On Friday, more clearly than ever before, India’s political class revealed its deepest, darkest fear: that someone, somewhere, is smiling. In an enviable feat of cross-party unanimity in this partisan and divided age, India’s parliamentarians decided that a cartoon by that unparalleled chronicler of the birth of independent India, Shankar, was too offensive for a government-sanctioned textbook on modern Indian history. The cartoon, from 1949, showed Jawaharlal Nehru and B R Ambedkar whipping a snail labelled “Constitution”; it was Shankar’s comment on how long the Constitution-drafting process was taking. It was more than harmless enough, and more than informative enough, to find a place in a history textbook. For those, however, searching for reasons to get offended, it could look like Nehru was whipping Ambedkar — if you overlooked such minor details as the direction of the whip he was holding (towards the snail-as-constitution) or where he was looking (again, towards the snail-as-constitution). For the leader of the Bahujan Samaj Party, former Uttar Pradesh Chief Minister Mayawati, nuance was unnecessary: unless this insult to India’s best-known Dalit leader was withdrawn, her obedient legislators would not let Parliament function, she insisted. The government, showing the sort of energy the UPA only displays when it is banning things, promptly stood up — in the person of Human Resources Development Minister Kapil Sibal — to apologise profusely and announce that a committee had been set up to review such cartoons, the book's distribution would be stopped immediately and no such cartoons would find place in similar textbooks next year.
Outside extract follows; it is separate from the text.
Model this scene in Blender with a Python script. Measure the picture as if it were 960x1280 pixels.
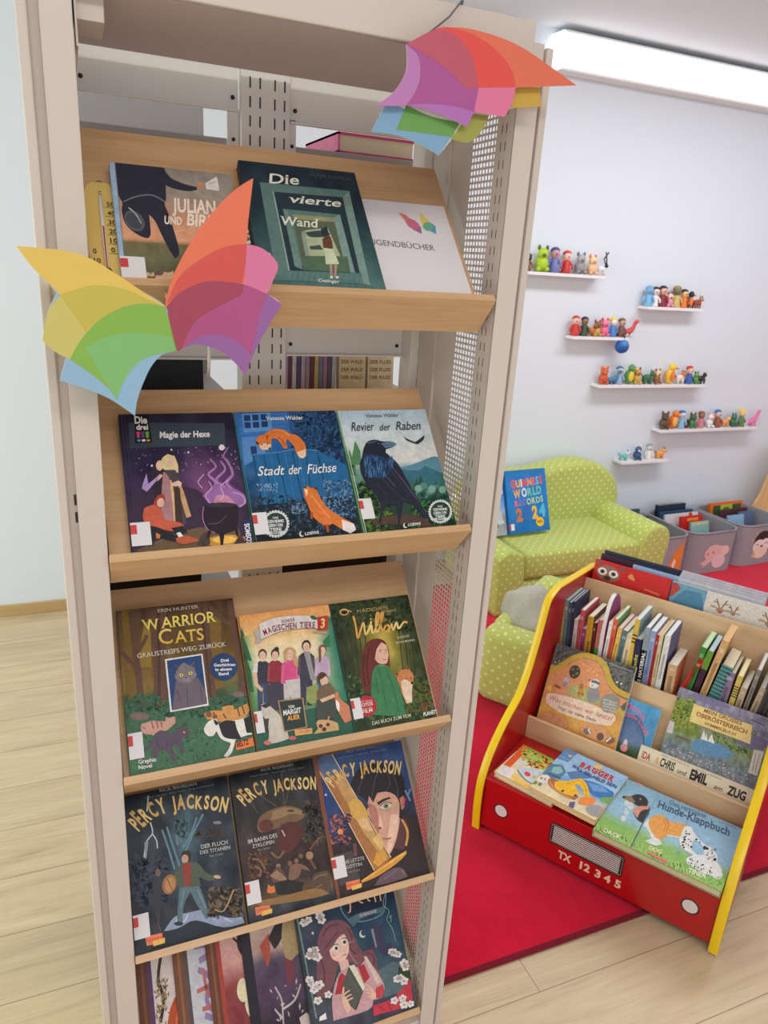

That this is a travesty of political debate is obvious. It also — as pointed out by political scientists Yogendra Yadav and Suhas Palshikar, who have resigned in protest from the board advising the drafting of the textbooks — upsets “fundamental canons of democratic society”. History textbooks cannot be drafted by members of Parliament shouting slogans in the well of the House. It is particularly ironic that the subject of the cartoon should be the leisurely pace at which the Constitution was being drafted. Had that awesome responsibility been handed to this Lok Sabha and this Rajya Sabha, constantly adjourned for one minor reason or another, India would never have had a Constitution. Almost beyond irony is the depressing reflection of how little the liberalism of Ambedkar inspires those today who claim his mantle while seeking to undermine his greatest legacy.
Unlike Nehru and Ambedkar, India’s somewhat less credible modern-day politicians across parties seem unable to handle even the mildest hint of ridicule. West Bengal Chief Minister Mamata Banerjee famously had a Kolkata professor arrested for an innocuous Satyajit Ray-quoting cartoon; she has now reportedly said that the cartoon of her and her railway ministers contained threats to kill her. Since the cartoon has been widely distributed — the usual consequence of such state action — that statement will be judged and found nonsensical. Yet while Ms Banerjee may be extreme — she also apparently told party members that Facebook and Twitter are conspiring against her — she is not, it appears, alone. All India’s parties appear to subscribe to the politics of intolerance, of competitive offence. In the process, they do a disservice to history, to the ideas and memories of the leaders they profess to admire, and to the basic principles of liberal democracy.